Bending a coin is hard. A flat die — the hardened steel stamp that presses the design into the blank — can't make a curve in one blow. The Mint had learned the trick only in 2014, on the first U.S. curved coin, the National Baseball Hall of Fame dollar (a glove on one side, a baseball on the other). The 2019 Apollo 11 50th-anniversary dollar came next. The 2020 Basketball coins were the third curved program — and they went one step further: the silver dollar and the clad half were the first U.S. coins ever colorized by the Mint, sold in a painted version alongside the plain silver one.

Key facts

Year struck
2020
Denomination
$1 (silver dollar)
Honoree
60th anniversary of the Naismith Memorial Basketball Hall of Fame
Shape
Curved — concave obverse, convex (domed) reverse
Composition
99.9% silver
Weight
26.73 grams
Diameter
38.1 mm
Mint mark
P (Philadelphia)
Obverse design
Three players reaching for a rebound — Justin Kunz (designer), Michael Gaudioso (sculptor)
Reverse design
A basketball dropping through the net — Donna Weaver (designer), Phebe Hemphill (sculptor)
Formats
Proof and uncirculated; plus colorized proof and uncirculated versions
Maximum mintage (all $1 versions)
400,000
Surcharge
$10 per coin to the Naismith Memorial Basketball Hall of Fame
Authorizing law
Public Law 115-343 (signed Dec. 21, 2018)

Collecting it

This is a modern commemorative — struck for collectors, never meant for cash registers — so condition and version do the work that scarce dates do on older coins.

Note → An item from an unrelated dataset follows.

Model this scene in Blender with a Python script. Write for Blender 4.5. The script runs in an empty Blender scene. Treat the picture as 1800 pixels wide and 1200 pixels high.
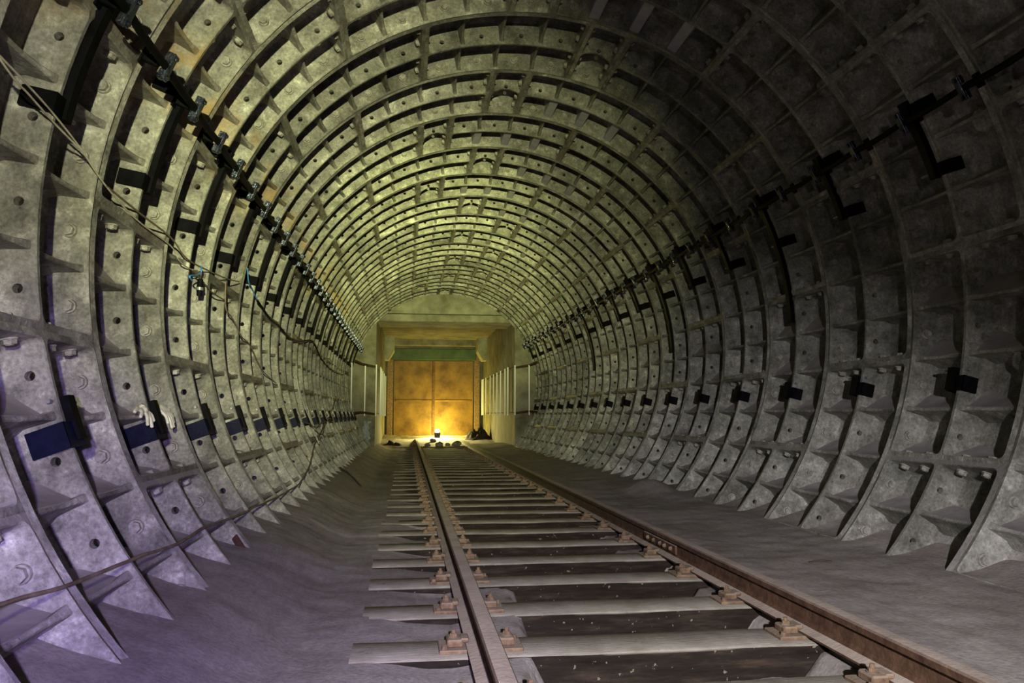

Four flavors of the silver dollar left the Mint: a regular proof (a mirror-finish coin struck on polished blanks with extra care), a matte-textured uncirculated strike, and colorized versions of each, with the design hand-tinted on the painted area. The colorized coins were capped far lower than the plain ones, which makes them the scarcer pull. Across all versions the Mint set a single ceiling of 400,000 silver dollars; actual sales came in under that cap, as they almost always do for commemoratives.

Because these were modern coins handled with gloves from the start, top grades are common — a coin graded MS70 or PF70 (a flawless 70 on the 70-point scale) is far easier to find here than on a century-old issue. So collectors chase the labels and the edges: early-release designations, the colorized variant, and the full original packaging with its certificate. The curved shape also makes the coin notoriously hard to photograph and easy to ding on the high points of the dome — which is part of why a clean, well-struck example still rewards a careful eye.

Questions collectors ask

Why is the Basketball Hall of Fame coin curved?

On purpose, to echo basketball itself — the arc of a backboard and the round mouth of a net. The front is concave (it caves in) and the back is convex (it domes out), so a ball appears to swish through the hoop. It was the third U.S. curved-coin program, after the 2014 Baseball Hall of Fame dollar and the 2019 Apollo 11 dollar.

What is the colorized version, and is it different from the regular coin?

The 2020 Basketball coins were the first U.S. Mint coins ever colorized. The silver dollar and clad half were offered in painted versions alongside the plain ones. The colorized coins were struck in much smaller numbers, which makes them the scarcer of the set.

What is the coin made of and how big is it?

It's struck in 99.9% silver, weighs 26.73 grams, measures 38.1 mm across, and carries the P mint mark for Philadelphia.

Where did the $10 surcharge go?

By law, $10 from every silver dollar sold went to the Naismith Memorial Basketball Hall of Fame in Springfield, Massachusetts, to support its endowment and education programs. Buying the coin funded the museum.

Who designed it?

The concave front, three players reaching for a rebound, was designed by Justin Kunz (chosen from a public competition of 23 entries) and sculpted by Michael Gaudioso. The domed reverse, a ball dropping through the net, was designed by Donna Weaver and sculpted by Phebe Hemphill.